Section 66 The “why question” – asking about changes
66.1 “Changes”
I don’t think the right way to elicit information about someone’s causal map of a particular domain (e.g. in order to find out how a project influenced that domain) is to ask about changes since a certain time point. This is probably my biggest disagreement with the QuIP way of working.
One obvious counterexample:
the government stopped fixing the riverbank, but our NGO intervened to keep fixing it regularly. If someone doesn’t fix the riverbank, there are more floods.
If you ask about changes, in the literal sense, there won’t be any, because the intervention served to maintain the status quo.

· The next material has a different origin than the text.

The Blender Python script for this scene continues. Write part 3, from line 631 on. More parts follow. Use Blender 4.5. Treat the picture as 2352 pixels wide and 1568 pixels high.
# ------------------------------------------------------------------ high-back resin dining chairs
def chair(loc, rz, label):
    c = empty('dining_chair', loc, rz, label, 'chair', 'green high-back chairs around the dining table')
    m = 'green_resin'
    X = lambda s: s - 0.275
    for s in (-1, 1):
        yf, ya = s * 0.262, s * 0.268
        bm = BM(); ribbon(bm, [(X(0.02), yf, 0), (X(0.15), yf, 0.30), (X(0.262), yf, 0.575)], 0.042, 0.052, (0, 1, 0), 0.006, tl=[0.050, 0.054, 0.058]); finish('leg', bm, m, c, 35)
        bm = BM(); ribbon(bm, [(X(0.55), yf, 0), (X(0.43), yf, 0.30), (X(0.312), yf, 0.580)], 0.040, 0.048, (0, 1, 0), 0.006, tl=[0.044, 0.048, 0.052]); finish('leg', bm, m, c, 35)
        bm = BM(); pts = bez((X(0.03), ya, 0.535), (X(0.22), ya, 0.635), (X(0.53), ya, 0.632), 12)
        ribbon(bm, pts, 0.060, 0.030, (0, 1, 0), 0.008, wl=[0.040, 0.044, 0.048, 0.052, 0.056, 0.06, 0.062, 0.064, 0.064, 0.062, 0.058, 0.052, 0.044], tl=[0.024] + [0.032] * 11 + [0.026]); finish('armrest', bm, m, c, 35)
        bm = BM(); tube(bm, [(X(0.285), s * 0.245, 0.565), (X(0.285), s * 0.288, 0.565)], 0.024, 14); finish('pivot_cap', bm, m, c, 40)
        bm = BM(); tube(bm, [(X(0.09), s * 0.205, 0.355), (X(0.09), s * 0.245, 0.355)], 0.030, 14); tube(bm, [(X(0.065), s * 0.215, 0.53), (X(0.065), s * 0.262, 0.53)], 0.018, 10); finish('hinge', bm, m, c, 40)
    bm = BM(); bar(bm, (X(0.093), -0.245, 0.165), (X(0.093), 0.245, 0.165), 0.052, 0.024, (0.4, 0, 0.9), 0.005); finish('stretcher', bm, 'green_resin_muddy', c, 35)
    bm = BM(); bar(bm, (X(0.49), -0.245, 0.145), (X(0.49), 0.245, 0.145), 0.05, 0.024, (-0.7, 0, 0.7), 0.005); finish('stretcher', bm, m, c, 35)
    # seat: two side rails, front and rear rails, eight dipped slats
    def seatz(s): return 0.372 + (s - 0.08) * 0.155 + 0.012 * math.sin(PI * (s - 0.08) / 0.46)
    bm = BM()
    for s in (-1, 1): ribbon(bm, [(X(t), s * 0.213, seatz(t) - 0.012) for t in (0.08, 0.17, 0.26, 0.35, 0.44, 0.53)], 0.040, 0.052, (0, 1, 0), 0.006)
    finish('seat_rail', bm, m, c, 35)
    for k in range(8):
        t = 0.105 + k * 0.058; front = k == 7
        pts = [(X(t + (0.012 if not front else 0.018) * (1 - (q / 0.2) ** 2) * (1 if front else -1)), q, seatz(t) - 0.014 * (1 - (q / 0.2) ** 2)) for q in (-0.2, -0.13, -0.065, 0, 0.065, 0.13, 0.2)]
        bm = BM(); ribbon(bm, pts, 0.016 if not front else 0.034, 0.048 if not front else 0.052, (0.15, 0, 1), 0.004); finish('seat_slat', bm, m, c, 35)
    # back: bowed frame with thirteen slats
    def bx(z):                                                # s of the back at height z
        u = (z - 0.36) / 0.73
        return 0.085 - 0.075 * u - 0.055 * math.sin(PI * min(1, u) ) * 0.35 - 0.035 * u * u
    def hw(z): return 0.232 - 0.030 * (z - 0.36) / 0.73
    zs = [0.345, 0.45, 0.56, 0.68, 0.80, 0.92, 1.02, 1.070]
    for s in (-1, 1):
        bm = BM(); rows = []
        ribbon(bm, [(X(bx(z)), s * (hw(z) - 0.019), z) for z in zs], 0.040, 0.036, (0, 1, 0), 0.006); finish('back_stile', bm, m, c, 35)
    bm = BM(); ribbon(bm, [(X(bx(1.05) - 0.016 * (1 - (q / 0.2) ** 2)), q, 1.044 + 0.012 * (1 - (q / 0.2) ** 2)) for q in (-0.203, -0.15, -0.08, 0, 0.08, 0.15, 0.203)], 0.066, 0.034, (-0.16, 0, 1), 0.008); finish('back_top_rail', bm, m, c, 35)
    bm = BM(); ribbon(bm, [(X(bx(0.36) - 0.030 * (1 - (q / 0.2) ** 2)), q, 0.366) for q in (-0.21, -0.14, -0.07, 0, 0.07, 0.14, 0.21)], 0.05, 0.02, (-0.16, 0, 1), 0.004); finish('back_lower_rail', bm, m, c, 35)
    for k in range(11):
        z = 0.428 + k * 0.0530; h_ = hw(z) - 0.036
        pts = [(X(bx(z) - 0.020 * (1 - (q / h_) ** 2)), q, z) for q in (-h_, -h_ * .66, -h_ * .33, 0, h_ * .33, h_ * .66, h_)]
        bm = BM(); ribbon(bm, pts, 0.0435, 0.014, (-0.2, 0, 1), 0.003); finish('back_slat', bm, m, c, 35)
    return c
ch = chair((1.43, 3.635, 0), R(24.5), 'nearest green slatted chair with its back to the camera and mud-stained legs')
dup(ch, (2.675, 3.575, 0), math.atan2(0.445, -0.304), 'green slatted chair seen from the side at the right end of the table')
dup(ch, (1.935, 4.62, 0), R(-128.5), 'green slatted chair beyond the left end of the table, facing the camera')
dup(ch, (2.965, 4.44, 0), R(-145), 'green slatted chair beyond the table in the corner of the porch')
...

It might be there are contrast situations like other regions where the government withdrew and no-one stepped in, or a contrast with some previous situation, but there might not be. Either way, the question about changes will only work, if it works at all, because people implicitly understand that we really want to know about the whole causal map, not just a change over time. So why not ask that directly? Why not ask, “how do things work around here vis-a-vis floods? Why are there sometimes more or fewer floods?” This is what I like to call “the why question”.
BSDR has a whole wealth of experience and caveats re how to pose these questions, what works and what doesn’t as a question. So I’m hesitant to question this obviously effective way of working. But, as an evaluator I’ve often posed the alternative question, “how does X work around here?” and found it fine.